::: PROVIDED DATA :::

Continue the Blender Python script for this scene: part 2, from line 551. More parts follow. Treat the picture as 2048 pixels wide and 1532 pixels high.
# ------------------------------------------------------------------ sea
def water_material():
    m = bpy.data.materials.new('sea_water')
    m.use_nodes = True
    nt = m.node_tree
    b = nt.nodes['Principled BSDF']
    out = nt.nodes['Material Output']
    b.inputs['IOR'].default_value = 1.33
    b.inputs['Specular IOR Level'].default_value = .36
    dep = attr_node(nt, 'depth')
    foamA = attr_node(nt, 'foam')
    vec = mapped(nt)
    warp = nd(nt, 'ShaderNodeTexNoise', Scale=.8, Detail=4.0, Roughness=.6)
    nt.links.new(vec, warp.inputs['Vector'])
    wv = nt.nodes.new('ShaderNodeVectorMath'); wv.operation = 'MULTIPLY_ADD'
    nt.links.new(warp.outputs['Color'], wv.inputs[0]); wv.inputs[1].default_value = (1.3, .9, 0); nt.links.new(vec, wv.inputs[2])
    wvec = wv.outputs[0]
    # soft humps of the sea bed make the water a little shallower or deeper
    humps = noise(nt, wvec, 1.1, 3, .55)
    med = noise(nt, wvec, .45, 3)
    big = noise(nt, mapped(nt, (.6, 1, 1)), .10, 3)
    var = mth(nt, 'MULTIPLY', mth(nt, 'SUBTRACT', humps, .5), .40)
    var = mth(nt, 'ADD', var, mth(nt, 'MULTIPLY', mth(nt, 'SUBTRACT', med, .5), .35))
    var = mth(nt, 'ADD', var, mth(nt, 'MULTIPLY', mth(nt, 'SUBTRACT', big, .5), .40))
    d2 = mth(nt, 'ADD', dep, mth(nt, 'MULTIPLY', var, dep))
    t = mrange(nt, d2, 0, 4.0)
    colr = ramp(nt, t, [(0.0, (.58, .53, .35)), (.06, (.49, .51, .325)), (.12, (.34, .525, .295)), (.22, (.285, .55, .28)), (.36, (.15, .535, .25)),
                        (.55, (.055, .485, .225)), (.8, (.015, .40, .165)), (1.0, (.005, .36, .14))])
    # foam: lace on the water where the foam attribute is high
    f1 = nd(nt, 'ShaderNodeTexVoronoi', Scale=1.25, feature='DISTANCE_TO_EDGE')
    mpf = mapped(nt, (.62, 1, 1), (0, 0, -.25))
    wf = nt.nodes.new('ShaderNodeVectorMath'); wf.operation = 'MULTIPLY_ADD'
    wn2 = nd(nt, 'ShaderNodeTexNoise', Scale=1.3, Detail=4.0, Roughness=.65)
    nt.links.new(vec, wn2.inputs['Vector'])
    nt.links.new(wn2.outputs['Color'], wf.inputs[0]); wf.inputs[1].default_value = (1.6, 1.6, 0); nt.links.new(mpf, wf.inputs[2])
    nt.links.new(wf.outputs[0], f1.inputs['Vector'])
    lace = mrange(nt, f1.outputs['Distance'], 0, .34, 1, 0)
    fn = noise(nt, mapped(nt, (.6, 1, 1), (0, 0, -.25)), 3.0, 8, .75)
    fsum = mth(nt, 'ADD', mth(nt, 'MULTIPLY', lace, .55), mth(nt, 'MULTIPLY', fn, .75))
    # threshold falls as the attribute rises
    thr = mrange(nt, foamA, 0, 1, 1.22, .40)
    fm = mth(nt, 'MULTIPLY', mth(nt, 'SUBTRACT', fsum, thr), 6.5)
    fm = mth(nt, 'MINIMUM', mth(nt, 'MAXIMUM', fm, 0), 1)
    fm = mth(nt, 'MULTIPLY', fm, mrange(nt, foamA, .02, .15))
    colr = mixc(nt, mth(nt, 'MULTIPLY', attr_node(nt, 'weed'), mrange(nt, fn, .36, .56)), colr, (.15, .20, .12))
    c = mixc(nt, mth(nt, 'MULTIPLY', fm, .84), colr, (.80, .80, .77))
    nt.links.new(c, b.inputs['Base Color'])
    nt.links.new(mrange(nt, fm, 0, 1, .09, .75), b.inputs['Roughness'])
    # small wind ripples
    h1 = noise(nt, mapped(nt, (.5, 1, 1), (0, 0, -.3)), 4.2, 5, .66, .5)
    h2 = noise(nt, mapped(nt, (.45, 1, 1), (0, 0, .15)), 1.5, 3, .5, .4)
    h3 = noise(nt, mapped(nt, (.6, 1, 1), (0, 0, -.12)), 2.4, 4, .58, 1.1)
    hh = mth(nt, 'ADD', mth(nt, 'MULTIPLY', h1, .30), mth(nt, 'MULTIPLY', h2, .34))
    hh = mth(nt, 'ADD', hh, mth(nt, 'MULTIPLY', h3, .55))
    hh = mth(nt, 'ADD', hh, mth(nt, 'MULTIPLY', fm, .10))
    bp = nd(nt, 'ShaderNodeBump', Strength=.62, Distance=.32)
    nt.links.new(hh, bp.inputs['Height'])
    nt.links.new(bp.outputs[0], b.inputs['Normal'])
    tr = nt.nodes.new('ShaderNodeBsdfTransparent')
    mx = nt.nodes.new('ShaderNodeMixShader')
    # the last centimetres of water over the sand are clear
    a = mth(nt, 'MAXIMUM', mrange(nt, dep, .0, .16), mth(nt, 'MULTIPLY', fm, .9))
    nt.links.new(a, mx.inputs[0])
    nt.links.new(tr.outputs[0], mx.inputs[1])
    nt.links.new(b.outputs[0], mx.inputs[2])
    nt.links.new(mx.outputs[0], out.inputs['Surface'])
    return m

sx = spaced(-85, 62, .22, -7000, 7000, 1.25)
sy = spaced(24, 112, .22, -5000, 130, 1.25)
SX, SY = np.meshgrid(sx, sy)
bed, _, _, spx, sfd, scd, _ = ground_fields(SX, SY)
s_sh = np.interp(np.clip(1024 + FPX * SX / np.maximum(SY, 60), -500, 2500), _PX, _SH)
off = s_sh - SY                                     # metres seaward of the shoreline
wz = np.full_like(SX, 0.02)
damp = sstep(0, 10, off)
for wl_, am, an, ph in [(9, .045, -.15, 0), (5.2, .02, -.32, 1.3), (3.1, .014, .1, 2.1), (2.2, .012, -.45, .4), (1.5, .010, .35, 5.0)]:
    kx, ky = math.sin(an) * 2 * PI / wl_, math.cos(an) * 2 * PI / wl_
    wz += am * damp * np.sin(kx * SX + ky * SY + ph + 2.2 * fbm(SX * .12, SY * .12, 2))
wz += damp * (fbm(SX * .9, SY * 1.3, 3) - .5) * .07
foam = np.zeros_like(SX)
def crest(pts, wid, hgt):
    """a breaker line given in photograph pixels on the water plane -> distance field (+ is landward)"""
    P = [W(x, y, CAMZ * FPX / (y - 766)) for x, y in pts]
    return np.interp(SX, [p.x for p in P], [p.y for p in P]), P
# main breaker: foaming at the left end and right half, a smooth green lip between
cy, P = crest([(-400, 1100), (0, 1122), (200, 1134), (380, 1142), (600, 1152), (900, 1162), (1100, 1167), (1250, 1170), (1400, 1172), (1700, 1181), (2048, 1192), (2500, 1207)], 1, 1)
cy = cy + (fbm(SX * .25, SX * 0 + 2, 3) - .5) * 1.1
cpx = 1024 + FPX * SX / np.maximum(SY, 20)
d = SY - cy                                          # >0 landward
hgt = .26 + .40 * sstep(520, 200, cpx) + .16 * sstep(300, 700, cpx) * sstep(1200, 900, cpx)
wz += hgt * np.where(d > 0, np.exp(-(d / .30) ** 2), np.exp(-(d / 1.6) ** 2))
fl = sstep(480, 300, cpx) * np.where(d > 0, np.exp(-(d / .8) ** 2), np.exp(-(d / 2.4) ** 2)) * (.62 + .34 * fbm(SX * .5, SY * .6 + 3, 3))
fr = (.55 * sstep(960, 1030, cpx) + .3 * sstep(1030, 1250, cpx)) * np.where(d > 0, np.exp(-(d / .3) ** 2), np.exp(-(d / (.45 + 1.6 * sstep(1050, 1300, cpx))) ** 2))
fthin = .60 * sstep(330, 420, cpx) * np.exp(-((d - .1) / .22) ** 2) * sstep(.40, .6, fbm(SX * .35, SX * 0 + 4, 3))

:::

> _SET TASK_:
State how many lines include the string "pixels", and nothing more.

> _EXPECTED OUTPUT_:
2